The nursery’s garden is the perfect shop window, fitting splendidly in the leafy South Downs setting. Structural, often wave-cut hornbeam hedges divide up the space, across which a dizzying array of mostly perennials weave and flow; fiery Helenium and Rudbeckia promenade with pastel asters, Phlox or inky-blue Agapanthus, while upright Atriplex hortensis var. rubra (purple orache) and Verbena hastata rise beside softly lush persicarias, all softened by swaying grasses such as Pennisetum, Miscanthus and Ampelodesmos.

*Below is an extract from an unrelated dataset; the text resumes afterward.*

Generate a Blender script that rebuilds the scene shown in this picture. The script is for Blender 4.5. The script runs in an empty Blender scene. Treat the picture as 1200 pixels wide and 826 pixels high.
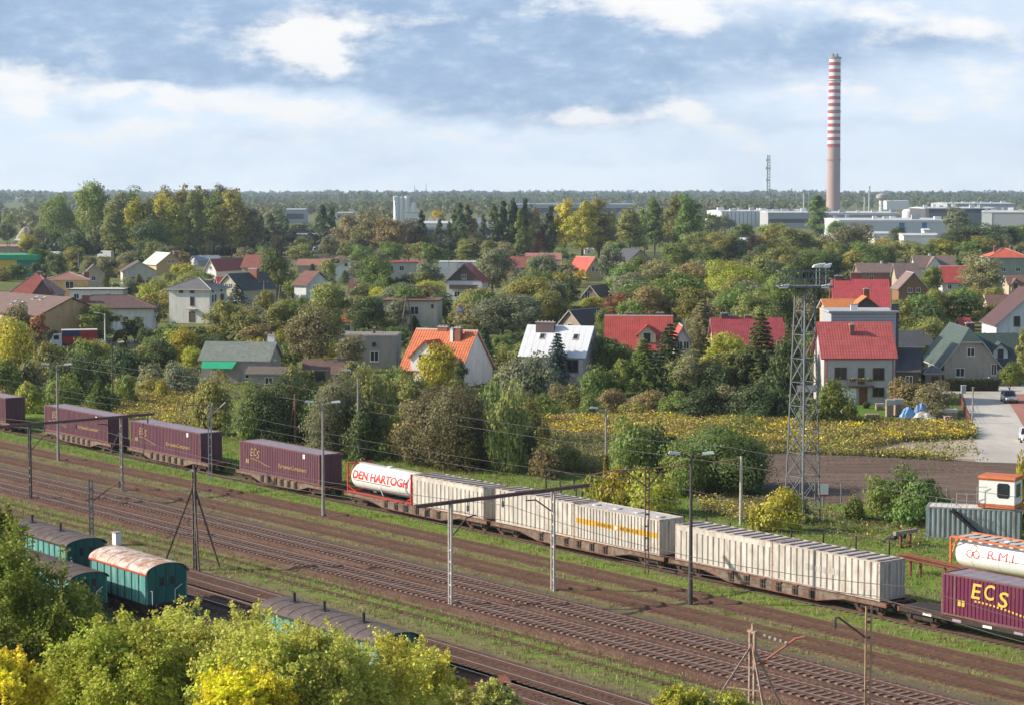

Founder Graham Gough trained at the Guildhall School of Music and Drama in London, but in 1982, after a transformative visit to Sissinghurst Castle garden, took a job with ‘hellebore queen’ Elizabeth Strangman at Washfield Nursery in Kent. In 1997, he and wife Lucy Goffin established Marchants on a sloping two-and-a-half-acre site in Laughton, not far from Lewes. He started work on a garden beside the small sales area, planting mostly sun-loving perennials that would thrive in the heavy clay soil, combined in a style influenced by the developing European perennial movement (it was via friendships made with growers across the continent that many plants were obtained).

Graham also started raising his own selections, notably of Hylotelephium (such as H. ‘Marchants Best Red’) and Agapanthus. Marchants went from strength to strength, selling quality stock all raised on-site, attracting plant fanatics and garden designers looking for a relaxed, natural look.